Quanto alla dottrina egli riportò più direttamente e più vivamente la poesia a celebrare non solo la setta, la «Rosa» in forma vaga, ma a celebrare più direttamente e con sentimento più profondo la divina Intelligenza, la santa Sapienza, oggetto del culto della setta. Egli richiamò nella tradizione una forte corrente di profondo senso filosofico e religioso.
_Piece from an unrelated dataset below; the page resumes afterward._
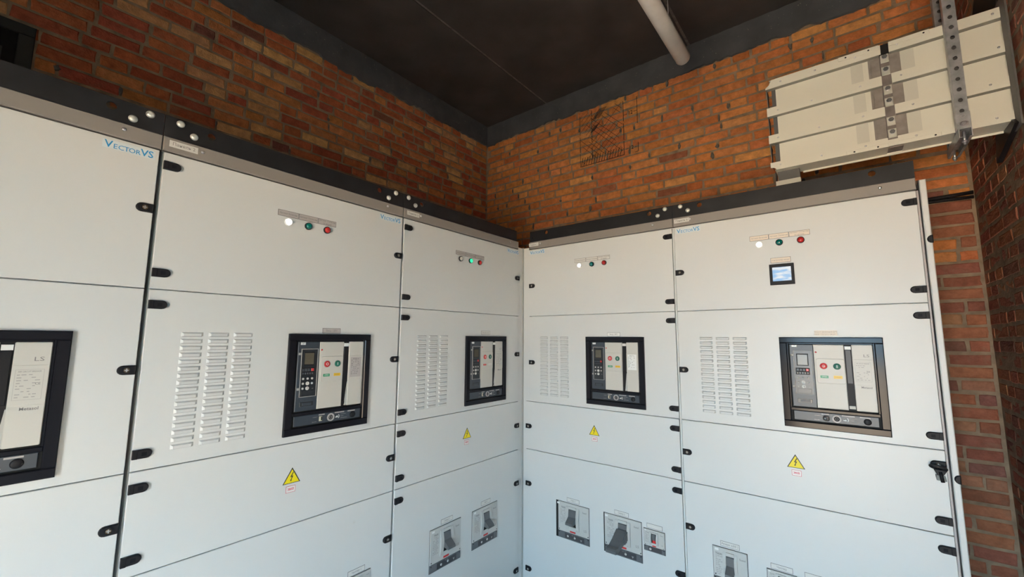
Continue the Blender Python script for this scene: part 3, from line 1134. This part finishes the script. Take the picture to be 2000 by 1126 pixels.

Non solo, ma, mentre l'amore precedente, dirigendosi a una donna che non aveva nessun carattere preciso, usava a volte per esprimere l'idea mistica e settaria anche immagini volgari o sensuali che contrastavano con la sublimità, la purezza e l'altezza del vero oggetto amato, egli creò per simboleggiare la Sapienza santa, una figura di donna angelicata piena di virtù celesti, amata in puro spirito, con sembiante di angelo, la quale, pur avendo avanti al volgo e all'Inquisizione apparenza e nome di donna, mirabilmente si prestava a raffigurare nella poesia la santa Sapienza amata.
Così la purezza, la bellezza, la perfezione della santa idea plasmò la purissima, bellissima, perfettissima donna celebrata nel dolce stil novo. Non fu una sola donna reale, bella e pura, Beatrice, che fece venire in mente a un poeta di simboleggiare in essa la santa Sapienza, fu la santa Sapienza amata e vagheggiata da secoli nell'antichità come perfezione divina, che per vestirsi degnamente e artisticamente informò di sé tutte queste vaghe e inafferrabili figure di donna.
E l'altra riforma di Guido Guinizelli consisté in questo, che invece di trattenere la poesia intorno a quella formula ormai vieta e a quel nome ormai abusato di «Rosa», «Fiore» dette genialmente a questa Sapienza santa il nome di una donna credibilmente viva e vera, diversa per ciascun amatore.